====== Source data
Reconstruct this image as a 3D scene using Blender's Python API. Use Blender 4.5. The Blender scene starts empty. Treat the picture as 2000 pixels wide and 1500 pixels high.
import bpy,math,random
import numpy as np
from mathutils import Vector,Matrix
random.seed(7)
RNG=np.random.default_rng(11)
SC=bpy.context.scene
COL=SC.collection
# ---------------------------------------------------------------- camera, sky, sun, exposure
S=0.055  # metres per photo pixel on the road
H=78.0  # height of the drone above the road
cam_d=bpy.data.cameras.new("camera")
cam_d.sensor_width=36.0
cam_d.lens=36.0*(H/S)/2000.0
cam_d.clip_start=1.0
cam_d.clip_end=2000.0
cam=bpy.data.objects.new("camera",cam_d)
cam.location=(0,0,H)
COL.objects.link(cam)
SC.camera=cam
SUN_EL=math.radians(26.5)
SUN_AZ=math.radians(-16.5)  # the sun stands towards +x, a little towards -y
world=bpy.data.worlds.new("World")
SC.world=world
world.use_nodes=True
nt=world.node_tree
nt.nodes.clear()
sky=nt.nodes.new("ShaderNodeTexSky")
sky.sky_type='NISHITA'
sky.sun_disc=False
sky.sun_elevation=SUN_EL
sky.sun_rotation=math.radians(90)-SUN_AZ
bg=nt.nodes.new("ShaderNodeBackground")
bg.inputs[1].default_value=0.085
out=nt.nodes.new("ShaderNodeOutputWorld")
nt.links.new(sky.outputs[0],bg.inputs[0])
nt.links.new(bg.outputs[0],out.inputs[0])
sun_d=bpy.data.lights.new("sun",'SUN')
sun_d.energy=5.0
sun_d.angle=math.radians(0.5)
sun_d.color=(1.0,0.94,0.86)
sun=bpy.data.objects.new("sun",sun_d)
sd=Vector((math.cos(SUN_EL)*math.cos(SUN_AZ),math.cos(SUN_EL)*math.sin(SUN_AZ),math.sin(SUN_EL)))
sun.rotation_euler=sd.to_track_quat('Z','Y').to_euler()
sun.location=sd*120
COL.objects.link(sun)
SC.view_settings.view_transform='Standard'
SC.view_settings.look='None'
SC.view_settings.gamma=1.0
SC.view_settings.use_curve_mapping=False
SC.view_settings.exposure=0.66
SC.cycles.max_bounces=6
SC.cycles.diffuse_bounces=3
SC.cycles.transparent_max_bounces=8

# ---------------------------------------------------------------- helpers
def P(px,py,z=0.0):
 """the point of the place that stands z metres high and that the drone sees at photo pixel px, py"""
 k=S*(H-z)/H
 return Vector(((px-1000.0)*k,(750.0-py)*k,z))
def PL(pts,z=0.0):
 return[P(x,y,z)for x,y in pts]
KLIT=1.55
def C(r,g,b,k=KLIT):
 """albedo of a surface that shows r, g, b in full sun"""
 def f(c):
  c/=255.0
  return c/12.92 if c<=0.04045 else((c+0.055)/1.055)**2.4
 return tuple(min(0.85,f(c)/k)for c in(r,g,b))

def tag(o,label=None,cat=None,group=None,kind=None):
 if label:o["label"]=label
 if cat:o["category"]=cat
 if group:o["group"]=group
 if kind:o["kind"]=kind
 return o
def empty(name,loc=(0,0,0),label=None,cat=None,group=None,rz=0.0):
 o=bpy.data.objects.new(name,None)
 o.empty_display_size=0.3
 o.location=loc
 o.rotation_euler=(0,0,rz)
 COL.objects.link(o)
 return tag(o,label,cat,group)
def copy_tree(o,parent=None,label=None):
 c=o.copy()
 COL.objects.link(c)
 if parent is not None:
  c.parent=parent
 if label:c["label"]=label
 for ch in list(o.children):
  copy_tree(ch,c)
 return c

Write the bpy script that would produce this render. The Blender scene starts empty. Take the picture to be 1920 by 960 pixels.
============
(Your task)
All of the data needs to be printed once more, exactly.

(Written answer)
Reconstruct this image as a 3D scene using Blender's Python API. Use Blender 4.5. The Blender scene starts empty. Treat the picture as 2000 pixels wide and 1500 pixels high.
import bpy,math,random
import numpy as np
from mathutils import Vector,Matrix
random.seed(7)
RNG=np.random.default_rng(11)
SC=bpy.context.scene
COL=SC.collection
# ---------------------------------------------------------------- camera, sky, sun, exposure
S=0.055  # metres per photo pixel on the road
H=78.0  # height of the drone above the road
cam_d=bpy.data.cameras.new("camera")
cam_d.sensor_width=36.0
cam_d.lens=36.0*(H/S)/2000.0
cam_d.clip_start=1.0
cam_d.clip_end=2000.0
cam=bpy.data.objects.new("camera",cam_d)
cam.location=(0,0,H)
COL.objects.link(cam)
SC.camera=cam
SUN_EL=math.radians(26.5)
SUN_AZ=math.radians(-16.5)  # the sun stands towards +x, a little towards -y
world=bpy.data.worlds.new("World")
SC.world=world
world.use_nodes=True
nt=world.node_tree
nt.nodes.clear()
sky=nt.nodes.new("ShaderNodeTexSky")
sky.sky_type='NISHITA'
sky.sun_disc=False
sky.sun_elevation=SUN_EL
sky.sun_rotation=math.radians(90)-SUN_AZ
bg=nt.nodes.new("ShaderNodeBackground")
bg.inputs[1].default_value=0.085
out=nt.nodes.new("ShaderNodeOutputWorld")
nt.links.new(sky.outputs[0],bg.inputs[0])
nt.links.new(bg.outputs[0],out.inputs[0])
sun_d=bpy.data.lights.new("sun",'SUN')
sun_d.energy=5.0
sun_d.angle=math.radians(0.5)
sun_d.color=(1.0,0.94,0.86)
sun=bpy.data.objects.new("sun",sun_d)
sd=Vector((math.cos(SUN_EL)*math.cos(SUN_AZ),math.cos(SUN_EL)*math.sin(SUN_AZ),math.sin(SUN_EL)))
sun.rotation_euler=sd.to_track_quat('Z','Y').to_euler()
sun.location=sd*120
COL.objects.link(sun)
SC.view_settings.view_transform='Standard'
SC.view_settings.look='None'
SC.view_settings.gamma=1.0
SC.view_settings.use_curve_mapping=False
SC.view_settings.exposure=0.66
SC.cycles.max_bounces=6
SC.cycles.diffuse_bounces=3
SC.cycles.transparent_max_bounces=8

# ---------------------------------------------------------------- helpers
def P(px,py,z=0.0):
 """the point of the place that stands z metres high and that the drone sees at photo pixel px, py"""
 k=S*(H-z)/H
 return Vector(((px-1000.0)*k,(750.0-py)*k,z))
def PL(pts,z=0.0):
 return[P(x,y,z)for x,y in pts]
KLIT=1.55
def C(r,g,b,k=KLIT):
 """albedo of a surface that shows r, g, b in full sun"""
 def f(c):
  c/=255.0
  return c/12.92 if c<=0.04045 else((c+0.055)/1.055)**2.4
 return tuple(min(0.85,f(c)/k)for c in(r,g,b))

def tag(o,label=None,cat=None,group=None,kind=None):
 if label:o["label"]=label
 if cat:o["category"]=cat
 if group:o["group"]=group
 if kind:o["kind"]=kind
 return o
def empty(name,loc=(0,0,0),label=None,cat=None,group=None,rz=0.0):
 o=bpy.data.objects.new(name,None)
 o.empty_display_size=0.3
 o.location=loc
 o.rotation_euler=(0,0,rz)
 COL.objects.link(o)
 return tag(o,label,cat,group)
def copy_tree(o,parent=None,label=None):
 c=o.copy()
 COL.objects.link(c)
 if parent is not None:
  c.parent=parent
 if label:c["label"]=label
 for ch in list(o.children):
  copy_tree(ch,c)
 return c

Write the bpy script that would produce this render. The Blender scene starts empty. Take the picture to be 1920 by 960 pixels.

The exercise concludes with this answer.